Abstract

The FinTech sector, as one of the dynamic parts of Ukraine's economic frontier, has not only withstood the challenges of one of the most difficult times of independence, but has also continued to develop despite all the difficulties of the difficult time, and often despite it. The purpose of the article is to study the legal framework and methodology for the use of virtual assets as a means of payment in Ukraine before and after the entry into force of the cryptocurrency- specific Law No. 2074. Methodology. Both general scientific and special legal research methods were used to achieve the purpose of the study.
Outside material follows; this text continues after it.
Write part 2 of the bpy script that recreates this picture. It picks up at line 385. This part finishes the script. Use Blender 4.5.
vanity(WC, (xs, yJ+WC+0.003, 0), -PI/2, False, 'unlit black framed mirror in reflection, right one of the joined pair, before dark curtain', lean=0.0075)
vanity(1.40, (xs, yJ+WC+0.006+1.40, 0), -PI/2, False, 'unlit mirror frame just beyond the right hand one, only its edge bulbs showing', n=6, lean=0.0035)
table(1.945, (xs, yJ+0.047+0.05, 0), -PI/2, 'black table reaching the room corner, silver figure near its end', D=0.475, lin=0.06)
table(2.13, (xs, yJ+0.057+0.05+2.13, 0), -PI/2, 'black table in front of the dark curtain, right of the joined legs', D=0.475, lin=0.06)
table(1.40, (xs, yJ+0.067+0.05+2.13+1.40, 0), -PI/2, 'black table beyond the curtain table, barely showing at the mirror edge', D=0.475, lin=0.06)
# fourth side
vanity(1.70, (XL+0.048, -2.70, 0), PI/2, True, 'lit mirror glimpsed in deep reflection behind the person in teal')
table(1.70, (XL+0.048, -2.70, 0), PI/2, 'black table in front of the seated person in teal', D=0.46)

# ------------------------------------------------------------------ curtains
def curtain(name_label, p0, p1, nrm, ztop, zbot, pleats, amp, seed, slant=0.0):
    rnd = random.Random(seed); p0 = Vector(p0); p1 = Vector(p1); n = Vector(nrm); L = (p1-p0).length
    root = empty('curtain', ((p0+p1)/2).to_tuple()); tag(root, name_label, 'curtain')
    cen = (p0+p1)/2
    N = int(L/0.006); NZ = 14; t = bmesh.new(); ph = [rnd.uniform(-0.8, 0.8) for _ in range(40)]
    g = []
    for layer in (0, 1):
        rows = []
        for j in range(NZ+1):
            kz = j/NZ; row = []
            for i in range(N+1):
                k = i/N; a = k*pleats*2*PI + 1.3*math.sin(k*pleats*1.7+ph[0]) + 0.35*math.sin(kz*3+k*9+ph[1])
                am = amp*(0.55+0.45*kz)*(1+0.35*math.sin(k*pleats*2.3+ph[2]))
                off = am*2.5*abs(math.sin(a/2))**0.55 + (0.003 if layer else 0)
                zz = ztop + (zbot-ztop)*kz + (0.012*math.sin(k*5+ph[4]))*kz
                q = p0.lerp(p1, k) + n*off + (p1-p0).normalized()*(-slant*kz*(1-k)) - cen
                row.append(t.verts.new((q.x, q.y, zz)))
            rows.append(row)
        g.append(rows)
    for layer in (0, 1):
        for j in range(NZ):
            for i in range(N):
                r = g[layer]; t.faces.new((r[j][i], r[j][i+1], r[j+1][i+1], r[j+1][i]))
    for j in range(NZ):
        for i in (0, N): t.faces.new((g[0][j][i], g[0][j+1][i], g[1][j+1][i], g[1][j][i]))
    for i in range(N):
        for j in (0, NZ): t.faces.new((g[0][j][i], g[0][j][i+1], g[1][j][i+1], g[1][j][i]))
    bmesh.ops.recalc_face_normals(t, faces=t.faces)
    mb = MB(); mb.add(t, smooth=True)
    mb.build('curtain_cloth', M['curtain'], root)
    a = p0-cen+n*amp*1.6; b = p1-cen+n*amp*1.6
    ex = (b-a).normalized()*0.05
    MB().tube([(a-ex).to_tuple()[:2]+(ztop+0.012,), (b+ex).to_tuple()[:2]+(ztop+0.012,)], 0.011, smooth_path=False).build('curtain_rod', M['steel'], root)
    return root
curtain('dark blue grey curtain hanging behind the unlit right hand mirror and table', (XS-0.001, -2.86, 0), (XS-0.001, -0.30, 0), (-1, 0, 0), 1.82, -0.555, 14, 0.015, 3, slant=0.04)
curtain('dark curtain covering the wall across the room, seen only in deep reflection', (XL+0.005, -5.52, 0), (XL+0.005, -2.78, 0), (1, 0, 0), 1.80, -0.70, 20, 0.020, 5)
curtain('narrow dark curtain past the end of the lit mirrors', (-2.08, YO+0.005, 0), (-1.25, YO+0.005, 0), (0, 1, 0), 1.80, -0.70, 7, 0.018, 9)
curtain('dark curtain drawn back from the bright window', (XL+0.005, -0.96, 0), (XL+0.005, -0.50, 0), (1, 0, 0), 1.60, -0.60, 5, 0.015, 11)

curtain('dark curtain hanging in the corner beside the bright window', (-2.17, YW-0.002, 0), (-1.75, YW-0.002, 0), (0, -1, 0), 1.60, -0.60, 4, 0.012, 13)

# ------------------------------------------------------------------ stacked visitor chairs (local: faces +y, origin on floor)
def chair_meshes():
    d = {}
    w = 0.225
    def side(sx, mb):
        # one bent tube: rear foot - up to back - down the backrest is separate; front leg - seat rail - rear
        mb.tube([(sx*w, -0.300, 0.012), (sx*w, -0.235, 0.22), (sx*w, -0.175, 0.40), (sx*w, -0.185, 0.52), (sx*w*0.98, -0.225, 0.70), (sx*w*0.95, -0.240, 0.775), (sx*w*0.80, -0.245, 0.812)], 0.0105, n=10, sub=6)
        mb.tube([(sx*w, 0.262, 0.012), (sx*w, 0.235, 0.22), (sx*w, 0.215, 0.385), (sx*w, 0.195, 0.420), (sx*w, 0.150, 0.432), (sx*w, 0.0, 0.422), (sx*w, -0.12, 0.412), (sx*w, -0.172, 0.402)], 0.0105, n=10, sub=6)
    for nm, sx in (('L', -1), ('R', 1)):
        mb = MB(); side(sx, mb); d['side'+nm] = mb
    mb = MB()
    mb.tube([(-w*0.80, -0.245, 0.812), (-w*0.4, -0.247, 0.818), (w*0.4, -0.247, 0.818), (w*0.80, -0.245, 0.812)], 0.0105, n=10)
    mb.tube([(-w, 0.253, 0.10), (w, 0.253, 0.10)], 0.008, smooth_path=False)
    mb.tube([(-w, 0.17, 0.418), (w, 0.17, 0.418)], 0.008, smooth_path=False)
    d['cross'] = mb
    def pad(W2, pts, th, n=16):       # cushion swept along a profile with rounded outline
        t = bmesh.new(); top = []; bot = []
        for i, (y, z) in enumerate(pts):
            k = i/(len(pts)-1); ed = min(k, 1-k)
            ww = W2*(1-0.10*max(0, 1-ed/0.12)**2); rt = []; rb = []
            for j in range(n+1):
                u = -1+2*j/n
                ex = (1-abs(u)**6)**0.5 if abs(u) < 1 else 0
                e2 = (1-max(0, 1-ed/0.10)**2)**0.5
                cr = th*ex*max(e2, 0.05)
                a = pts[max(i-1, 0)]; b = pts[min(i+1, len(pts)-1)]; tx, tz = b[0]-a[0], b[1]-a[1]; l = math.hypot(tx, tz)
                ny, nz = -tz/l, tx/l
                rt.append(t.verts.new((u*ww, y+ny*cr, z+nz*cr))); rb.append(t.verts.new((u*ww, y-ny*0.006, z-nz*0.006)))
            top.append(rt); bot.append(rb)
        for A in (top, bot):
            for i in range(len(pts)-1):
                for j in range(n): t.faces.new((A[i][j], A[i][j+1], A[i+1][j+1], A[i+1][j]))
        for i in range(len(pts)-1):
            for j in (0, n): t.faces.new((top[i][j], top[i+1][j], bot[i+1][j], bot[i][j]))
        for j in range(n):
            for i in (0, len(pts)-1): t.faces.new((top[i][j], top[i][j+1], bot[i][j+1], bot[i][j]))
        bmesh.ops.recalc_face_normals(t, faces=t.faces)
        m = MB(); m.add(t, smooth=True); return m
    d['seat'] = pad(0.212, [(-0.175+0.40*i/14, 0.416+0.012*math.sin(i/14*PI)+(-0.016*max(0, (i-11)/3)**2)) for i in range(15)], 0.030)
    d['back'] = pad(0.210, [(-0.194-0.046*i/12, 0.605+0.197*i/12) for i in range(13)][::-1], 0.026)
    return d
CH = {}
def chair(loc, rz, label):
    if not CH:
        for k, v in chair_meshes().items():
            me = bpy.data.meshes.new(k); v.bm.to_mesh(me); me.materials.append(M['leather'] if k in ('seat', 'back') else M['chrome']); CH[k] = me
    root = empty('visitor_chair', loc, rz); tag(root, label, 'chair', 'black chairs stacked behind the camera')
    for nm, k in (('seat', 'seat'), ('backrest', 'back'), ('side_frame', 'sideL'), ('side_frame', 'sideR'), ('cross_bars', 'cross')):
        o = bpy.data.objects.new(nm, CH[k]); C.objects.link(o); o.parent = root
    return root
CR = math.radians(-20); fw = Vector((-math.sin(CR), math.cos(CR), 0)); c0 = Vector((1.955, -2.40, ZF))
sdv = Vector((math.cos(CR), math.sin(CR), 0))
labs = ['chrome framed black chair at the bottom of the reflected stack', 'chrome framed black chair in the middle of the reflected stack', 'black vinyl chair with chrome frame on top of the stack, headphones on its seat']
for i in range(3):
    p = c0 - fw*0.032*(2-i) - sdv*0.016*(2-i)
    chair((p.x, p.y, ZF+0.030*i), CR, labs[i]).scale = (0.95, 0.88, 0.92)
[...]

The scientific novelty is an attempt to provide a legal assessment of the existing methodology for conducting increasingly popular transactions with virtual assets through the acquiring mechanism, against the background of an almost non-existent legal framework for their regulation. Conclusions. In fact, there is a paradigm in Ukraine regarding the recognition of virtual assets as means of payment. On the one hand, formally, at the legislative level, there are no plans to recognize virtual assets as a means of payment after the entry into force of Law 2074. On the other hand, from a practical point of view, before the entry into force of Law 2074, virtual assets are increasingly accepted as a means of payment in Ukraine. Prior to the entry into force of Law 2074, banks and cryptocurrency exchanges must act as tax agents in acquiring transactions for the purpose of payment for services and goods. Amendments to the Tax Code of Ukraine for the entry into force of Law 2074 do not provide for withholding tax when paying income to an individual from transactions with virtual assets. This will not contribute to the timely and full payment of taxes to the budget. The widespread use of cryptocurrencies directly in payments for goods and services in Ukraine, without official acquiring operations, before the entry into force of Law 2074 may have certain negative tax consequences for business entities.